• **WHAT YOU HAVE TO DO**:
Can you quote the records below in full, word for word?

[Data records]
────────

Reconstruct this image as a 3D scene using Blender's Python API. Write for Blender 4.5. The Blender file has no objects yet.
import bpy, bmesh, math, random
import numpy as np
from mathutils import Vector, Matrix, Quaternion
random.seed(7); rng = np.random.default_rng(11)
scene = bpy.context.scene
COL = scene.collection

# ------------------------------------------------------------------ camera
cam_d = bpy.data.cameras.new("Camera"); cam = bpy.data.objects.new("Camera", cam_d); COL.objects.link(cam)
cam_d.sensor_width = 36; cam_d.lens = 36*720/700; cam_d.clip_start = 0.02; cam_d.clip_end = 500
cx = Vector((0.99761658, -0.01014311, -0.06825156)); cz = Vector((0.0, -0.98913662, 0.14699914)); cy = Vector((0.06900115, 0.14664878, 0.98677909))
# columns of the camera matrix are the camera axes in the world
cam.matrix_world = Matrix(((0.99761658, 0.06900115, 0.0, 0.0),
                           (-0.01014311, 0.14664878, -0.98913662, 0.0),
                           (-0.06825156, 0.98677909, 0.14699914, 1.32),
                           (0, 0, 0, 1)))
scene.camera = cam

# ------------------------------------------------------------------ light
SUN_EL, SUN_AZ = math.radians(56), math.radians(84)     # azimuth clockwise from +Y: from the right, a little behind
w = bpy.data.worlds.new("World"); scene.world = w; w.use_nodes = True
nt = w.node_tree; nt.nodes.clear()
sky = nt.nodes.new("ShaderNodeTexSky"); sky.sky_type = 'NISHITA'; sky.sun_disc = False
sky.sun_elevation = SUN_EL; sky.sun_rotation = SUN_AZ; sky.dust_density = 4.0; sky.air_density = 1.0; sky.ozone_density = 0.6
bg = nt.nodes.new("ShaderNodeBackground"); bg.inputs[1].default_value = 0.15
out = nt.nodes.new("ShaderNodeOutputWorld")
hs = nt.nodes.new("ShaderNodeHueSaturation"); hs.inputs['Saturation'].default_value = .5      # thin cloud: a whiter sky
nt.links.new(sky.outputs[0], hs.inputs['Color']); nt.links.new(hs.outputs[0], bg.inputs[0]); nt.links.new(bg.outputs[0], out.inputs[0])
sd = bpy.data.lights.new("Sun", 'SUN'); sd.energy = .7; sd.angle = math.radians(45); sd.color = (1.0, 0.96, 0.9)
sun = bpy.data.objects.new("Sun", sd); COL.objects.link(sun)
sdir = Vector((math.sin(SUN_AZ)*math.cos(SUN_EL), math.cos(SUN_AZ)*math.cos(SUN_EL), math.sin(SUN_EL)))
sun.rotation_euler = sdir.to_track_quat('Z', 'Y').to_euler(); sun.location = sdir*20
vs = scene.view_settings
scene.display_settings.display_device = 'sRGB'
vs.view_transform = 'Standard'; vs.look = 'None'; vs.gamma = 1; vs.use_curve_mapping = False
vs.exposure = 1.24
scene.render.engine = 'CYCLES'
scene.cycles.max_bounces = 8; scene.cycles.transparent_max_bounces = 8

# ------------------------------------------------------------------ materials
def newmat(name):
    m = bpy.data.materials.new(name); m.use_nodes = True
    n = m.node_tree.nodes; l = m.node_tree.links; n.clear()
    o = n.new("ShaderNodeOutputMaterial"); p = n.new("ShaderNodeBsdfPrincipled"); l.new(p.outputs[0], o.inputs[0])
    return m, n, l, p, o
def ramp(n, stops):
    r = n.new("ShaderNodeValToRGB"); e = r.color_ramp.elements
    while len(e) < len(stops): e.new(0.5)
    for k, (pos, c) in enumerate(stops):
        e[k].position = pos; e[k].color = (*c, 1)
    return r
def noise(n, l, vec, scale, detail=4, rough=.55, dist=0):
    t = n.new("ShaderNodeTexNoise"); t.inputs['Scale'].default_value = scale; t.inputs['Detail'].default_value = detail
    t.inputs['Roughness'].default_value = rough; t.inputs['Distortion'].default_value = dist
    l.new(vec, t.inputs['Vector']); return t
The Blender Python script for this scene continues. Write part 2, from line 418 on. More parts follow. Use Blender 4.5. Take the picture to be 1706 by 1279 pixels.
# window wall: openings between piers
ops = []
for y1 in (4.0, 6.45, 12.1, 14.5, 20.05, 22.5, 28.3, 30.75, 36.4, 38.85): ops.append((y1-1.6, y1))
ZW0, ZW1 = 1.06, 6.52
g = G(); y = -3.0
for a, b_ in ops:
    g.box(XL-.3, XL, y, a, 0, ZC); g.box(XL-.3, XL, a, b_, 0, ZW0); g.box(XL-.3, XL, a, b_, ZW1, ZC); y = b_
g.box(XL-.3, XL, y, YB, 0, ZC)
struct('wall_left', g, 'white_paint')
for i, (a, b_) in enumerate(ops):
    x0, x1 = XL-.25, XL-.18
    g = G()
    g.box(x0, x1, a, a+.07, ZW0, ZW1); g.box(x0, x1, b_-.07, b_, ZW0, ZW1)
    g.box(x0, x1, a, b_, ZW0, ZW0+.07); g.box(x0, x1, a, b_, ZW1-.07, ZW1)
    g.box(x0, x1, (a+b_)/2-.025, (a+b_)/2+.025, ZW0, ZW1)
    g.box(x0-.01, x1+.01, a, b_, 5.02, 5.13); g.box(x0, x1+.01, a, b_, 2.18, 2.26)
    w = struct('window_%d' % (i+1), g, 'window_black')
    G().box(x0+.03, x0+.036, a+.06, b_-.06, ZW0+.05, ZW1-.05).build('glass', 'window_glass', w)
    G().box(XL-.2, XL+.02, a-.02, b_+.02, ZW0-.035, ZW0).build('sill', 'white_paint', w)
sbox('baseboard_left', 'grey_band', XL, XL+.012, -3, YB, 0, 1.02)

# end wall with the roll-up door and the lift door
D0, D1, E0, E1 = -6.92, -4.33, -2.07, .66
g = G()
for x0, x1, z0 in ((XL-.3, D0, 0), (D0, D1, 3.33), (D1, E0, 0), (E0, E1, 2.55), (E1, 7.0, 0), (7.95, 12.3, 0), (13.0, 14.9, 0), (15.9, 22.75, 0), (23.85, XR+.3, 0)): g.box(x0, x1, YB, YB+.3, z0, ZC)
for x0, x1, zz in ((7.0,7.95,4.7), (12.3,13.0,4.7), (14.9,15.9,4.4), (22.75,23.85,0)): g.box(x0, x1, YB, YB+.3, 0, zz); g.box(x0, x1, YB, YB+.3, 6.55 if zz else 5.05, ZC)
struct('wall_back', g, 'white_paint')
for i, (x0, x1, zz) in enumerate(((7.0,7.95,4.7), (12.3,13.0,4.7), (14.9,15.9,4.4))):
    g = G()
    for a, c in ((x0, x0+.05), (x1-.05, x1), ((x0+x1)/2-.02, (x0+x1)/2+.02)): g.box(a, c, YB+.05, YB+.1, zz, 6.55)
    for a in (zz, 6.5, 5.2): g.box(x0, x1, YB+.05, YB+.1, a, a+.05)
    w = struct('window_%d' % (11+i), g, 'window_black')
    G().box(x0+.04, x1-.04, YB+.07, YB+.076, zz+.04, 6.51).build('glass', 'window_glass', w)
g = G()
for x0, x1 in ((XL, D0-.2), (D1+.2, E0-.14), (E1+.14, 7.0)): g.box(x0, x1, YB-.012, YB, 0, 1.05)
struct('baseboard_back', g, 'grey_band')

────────

• **EXERCISE SOLUTION**:
Reconstruct this image as a 3D scene using Blender's Python API. Write for Blender 4.5. The Blender file has no objects yet.
import bpy, bmesh, math, random
import numpy as np
from mathutils import Vector, Matrix, Quaternion
random.seed(7); rng = np.random.default_rng(11)
scene = bpy.context.scene
COL = scene.collection

# ------------------------------------------------------------------ camera
cam_d = bpy.data.cameras.new("Camera"); cam = bpy.data.objects.new("Camera", cam_d); COL.objects.link(cam)
cam_d.sensor_width = 36; cam_d.lens = 36*720/700; cam_d.clip_start = 0.02; cam_d.clip_end = 500
cx = Vector((0.99761658, -0.01014311, -0.06825156)); cz = Vector((0.0, -0.98913662, 0.14699914)); cy = Vector((0.06900115, 0.14664878, 0.98677909))
# columns of the camera matrix are the camera axes in the world
cam.matrix_world = Matrix(((0.99761658, 0.06900115, 0.0, 0.0),
                           (-0.01014311, 0.14664878, -0.98913662, 0.0),
                           (-0.06825156, 0.98677909, 0.14699914, 1.32),
                           (0, 0, 0, 1)))
scene.camera = cam

# ------------------------------------------------------------------ light
SUN_EL, SUN_AZ = math.radians(56), math.radians(84)     # azimuth clockwise from +Y: from the right, a little behind
w = bpy.data.worlds.new("World"); scene.world = w; w.use_nodes = True
nt = w.node_tree; nt.nodes.clear()
sky = nt.nodes.new("ShaderNodeTexSky"); sky.sky_type = 'NISHITA'; sky.sun_disc = False
sky.sun_elevation = SUN_EL; sky.sun_rotation = SUN_AZ; sky.dust_density = 4.0; sky.air_density = 1.0; sky.ozone_density = 0.6
bg = nt.nodes.new("ShaderNodeBackground"); bg.inputs[1].default_value = 0.15
out = nt.nodes.new("ShaderNodeOutputWorld")
hs = nt.nodes.new("ShaderNodeHueSaturation"); hs.inputs['Saturation'].default_value = .5      # thin cloud: a whiter sky
nt.links.new(sky.outputs[0], hs.inputs['Color']); nt.links.new(hs.outputs[0], bg.inputs[0]); nt.links.new(bg.outputs[0], out.inputs[0])
sd = bpy.data.lights.new("Sun", 'SUN'); sd.energy = .7; sd.angle = math.radians(45); sd.color = (1.0, 0.96, 0.9)
sun = bpy.data.objects.new("Sun", sd); COL.objects.link(sun)
sdir = Vector((math.sin(SUN_AZ)*math.cos(SUN_EL), math.cos(SUN_AZ)*math.cos(SUN_EL), math.sin(SUN_EL)))
sun.rotation_euler = sdir.to_track_quat('Z', 'Y').to_euler(); sun.location = sdir*20
vs = scene.view_settings
scene.display_settings.display_device = 'sRGB'
vs.view_transform = 'Standard'; vs.look = 'None'; vs.gamma = 1; vs.use_curve_mapping = False
vs.exposure = 1.24
scene.render.engine = 'CYCLES'
scene.cycles.max_bounces = 8; scene.cycles.transparent_max_bounces = 8

# ------------------------------------------------------------------ materials
def newmat(name):
    m = bpy.data.materials.new(name); m.use_nodes = True
    n = m.node_tree.nodes; l = m.node_tree.links; n.clear()
    o = n.new("ShaderNodeOutputMaterial"); p = n.new("ShaderNodeBsdfPrincipled"); l.new(p.outputs[0], o.inputs[0])
    return m, n, l, p, o
def ramp(n, stops):
    r = n.new("ShaderNodeValToRGB"); e = r.color_ramp.elements
    while len(e) < len(stops): e.new(0.5)
    for k, (pos, c) in enumerate(stops):
        e[k].position = pos; e[k].color = (*c, 1)
    return r
def noise(n, l, vec, scale, detail=4, rough=.55, dist=0):
    t = n.new("ShaderNodeTexNoise"); t.inputs['Scale'].default_value = scale; t.inputs['Detail'].default_value = detail
    t.inputs['Roughness'].default_value = rough; t.inputs['Distortion'].default_value = dist
    l.new(vec, t.inputs['Vector']); return t
The Blender Python script for this scene continues. Write part 2, from line 418 on. More parts follow. Use Blender 4.5. Take the picture to be 1706 by 1279 pixels.
# window wall: openings between piers
ops = []
for y1 in (4.0, 6.45, 12.1, 14.5, 20.05, 22.5, 28.3, 30.75, 36.4, 38.85): ops.append((y1-1.6, y1))
ZW0, ZW1 = 1.06, 6.52
g = G(); y = -3.0
for a, b_ in ops:
    g.box(XL-.3, XL, y, a, 0, ZC); g.box(XL-.3, XL, a, b_, 0, ZW0); g.box(XL-.3, XL, a, b_, ZW1, ZC); y = b_
g.box(XL-.3, XL, y, YB, 0, ZC)
struct('wall_left', g, 'white_paint')
for i, (a, b_) in enumerate(ops):
    x0, x1 = XL-.25, XL-.18
    g = G()
    g.box(x0, x1, a, a+.07, ZW0, ZW1); g.box(x0, x1, b_-.07, b_, ZW0, ZW1)
    g.box(x0, x1, a, b_, ZW0, ZW0+.07); g.box(x0, x1, a, b_, ZW1-.07, ZW1)
    g.box(x0, x1, (a+b_)/2-.025, (a+b_)/2+.025, ZW0, ZW1)
    g.box(x0-.01, x1+.01, a, b_, 5.02, 5.13); g.box(x0, x1+.01, a, b_, 2.18, 2.26)
    w = struct('window_%d' % (i+1), g, 'window_black')
    G().box(x0+.03, x0+.036, a+.06, b_-.06, ZW0+.05, ZW1-.05).build('glass', 'window_glass', w)
    G().box(XL-.2, XL+.02, a-.02, b_+.02, ZW0-.035, ZW0).build('sill', 'white_paint', w)
sbox('baseboard_left', 'grey_band', XL, XL+.012, -3, YB, 0, 1.02)

# end wall with the roll-up door and the lift door
D0, D1, E0, E1 = -6.92, -4.33, -2.07, .66
g = G()
for x0, x1, z0 in ((XL-.3, D0, 0), (D0, D1, 3.33), (D1, E0, 0), (E0, E1, 2.55), (E1, 7.0, 0), (7.95, 12.3, 0), (13.0, 14.9, 0), (15.9, 22.75, 0), (23.85, XR+.3, 0)): g.box(x0, x1, YB, YB+.3, z0, ZC)
for x0, x1, zz in ((7.0,7.95,4.7), (12.3,13.0,4.7), (14.9,15.9,4.4), (22.75,23.85,0)): g.box(x0, x1, YB, YB+.3, 0, zz); g.box(x0, x1, YB, YB+.3, 6.55 if zz else 5.05, ZC)
struct('wall_back', g, 'white_paint')
for i, (x0, x1, zz) in enumerate(((7.0,7.95,4.7), (12.3,13.0,4.7), (14.9,15.9,4.4))):
    g = G()
    for a, c in ((x0, x0+.05), (x1-.05, x1), ((x0+x1)/2-.02, (x0+x1)/2+.02)): g.box(a, c, YB+.05, YB+.1, zz, 6.55)
    for a in (zz, 6.5, 5.2): g.box(x0, x1, YB+.05, YB+.1, a, a+.05)
    w = struct('window_%d' % (11+i), g, 'window_black')
    G().box(x0+.04, x1-.04, YB+.07, YB+.076, zz+.04, 6.51).build('glass', 'window_glass', w)
g = G()
for x0, x1 in ((XL, D0-.2), (D1+.2, E0-.14), (E1+.14, 7.0)): g.box(x0, x1, YB-.012, YB, 0, 1.05)
struct('baseboard_back', g, 'grey_band')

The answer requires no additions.